Qu'apportera le 12 juin ?
Additionnées, ces opérations témoignent en force que le pouvoir s'est mis en branle délibérément et de façon concertée pour pénaliser et intimider les individus les plus communément identifiés avec “l'hiver du mécontentement” russe, qui a fortement altéré le contexte social du pays par rapport à il y a un an, malgré la réélection de Poutine et la prédominance continue de la politique “systémique” du Kremlin.
Comme toujours, les théories du complot fleurissent, et surtout en ligne, où quiconque peut sans hésiter disséminer un soupçon instantanément. Des alarmistes ont propagé sur Twitter et popularisé un moment le mot-clic “привет37год” (Salut [19]37), laissant entendre que les perquisitions de hier rappellent les Grandes Purges de Staline.
Natalia Antonova, rédactrice-adjointe du Moscow Times, présume [en anglais] que “quelqu'un essaie FORTEMENT de stopper le rassemblement du 12 juin.” A l'intérieur de Russie Unie, le député à la Douma Alexsander Khinchtein (un adversaire notoire des opposants, dont Navalny), a tweeté [en russe] son incrédulité devant les actes du Comité d'Enquête :
Не буду раскрывать тайну. Но то, что ждет Бастрыкина, не имеет аналогов. Я знал, что он не в адеквате. Но то, что настолько – не знал.

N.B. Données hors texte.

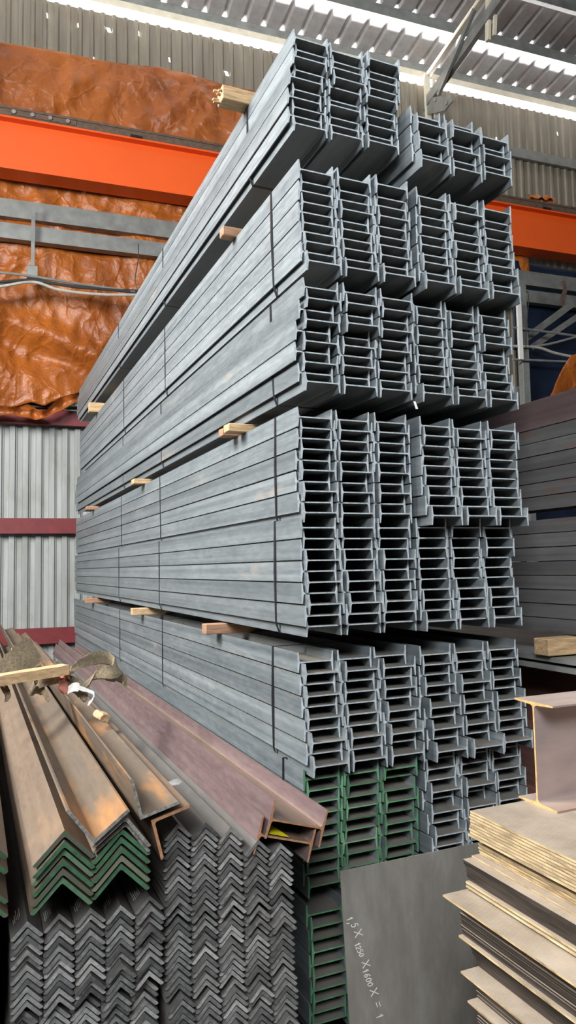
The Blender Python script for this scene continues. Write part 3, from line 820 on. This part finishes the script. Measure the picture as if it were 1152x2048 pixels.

Khinchtein, bien sûr, est aussi un vieux rival [en anglais] de Bastrykine, sa remarque n'a donc rien d'étonnant. Beaucoup d'autres questions restent pourtant sans réponse pour le moment. Le 12 juin, et avec lui la fête nationale et la prochaine “Marche du Million” ne sont plus qu'à quelques heures. Les conséquences (et peut-être aussi le raisons) de ces descentes de police et de la récente montée de la pression du pouvoir sur Navalny devraient bientôt s'éclaircir.